子どもを「自然派食品だけを与えて大切に育てたら、ジャンクフードばかり食べる大人になってしまった」とか「テレビを見せずに育てたらゲーム三昧になった」というような話を耳にするが、子どもは大人の思い通りにはな育たないものである。

本当にいいことだったとしても、それを決めるのは自分自身である。

もう、何かを教えるという行為は時代遅れなことで、聞かれたら答えるだけ、いいと思うものをシェア(共有)することが主になる時代がきたのではないだろうか。



・教えることが人のためにならないこともある

私の知り合いに、親が助けてくれたり障害者年金があるからといって、働かず、あるがままにお金を使い借金を繰り返してしまう人がいる。

そしてそれを親が注意すると、なんだコノヤローと言って逆上し「じゃあ私が死んでもいいというのね」といって脅すので、親は頭を垂れて従ってしまうという負の連鎖が起こっている。

本人は、頭ではお金は働いて得なければならないし、家族は大切なものだし大事にしたいんだと思っている。しかし、人間は楽なほうへと流れてしまうものだ。この先に待っているのは、破滅である。


その人にとって必要なことは、お金であっても、人の心も、使い果たせばなくなるということを知ることである。

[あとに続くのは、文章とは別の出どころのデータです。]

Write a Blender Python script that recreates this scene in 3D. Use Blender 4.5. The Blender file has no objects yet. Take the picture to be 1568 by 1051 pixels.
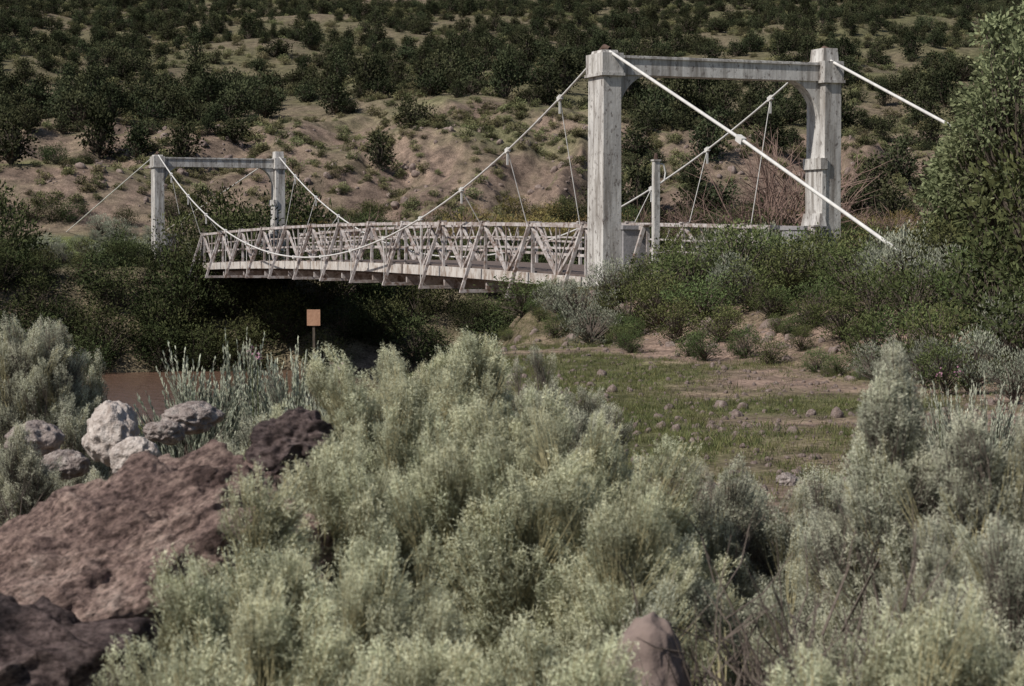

親は、本人のためを思って借金を肩代わりしたり、叱ったりしている。しかし、それが本人の気付きを奪っているのである。

仮に、叱ることで本人が行動を改めたとする。しかし、どこかに不満が残っていて、やらされていると思いながら働いたり、勝手に決められたと恨んだり、何かにつけて家族を傷つけようとしたりするかもしれない。

失敗するかもしれないという不安を抱えて闘った経験や、本当に失敗をし、それから立ち直った経験が人生の悩みに対する抵抗力となり、自分を信じる力になる。

成長の仕方は人それぞれ違うのである。「私はこれができるのに、なんであなたはできないの!」というのは愛ではない。例えその先にどれほど傷つくことがあったとしても、何もしない、ただ見守るだけというのが、その人の成長のペースを尊重する愛のある接し方ではないだろうか。



・人生は自由だ

人生に失敗はない。

何かを間違ったとしても、それは失敗ではなく成長なのだ。

道があるから歩くのではない、自分が歩くから道ができるのだ。


人生はうまくいく以外ありえないのだ。

良いも悪いも、好きも嫌いも全部自分で決めていい。答えはすべて自分の中にある。それが、社会的な成功と結びつかないこともある。ただ、それだけだ。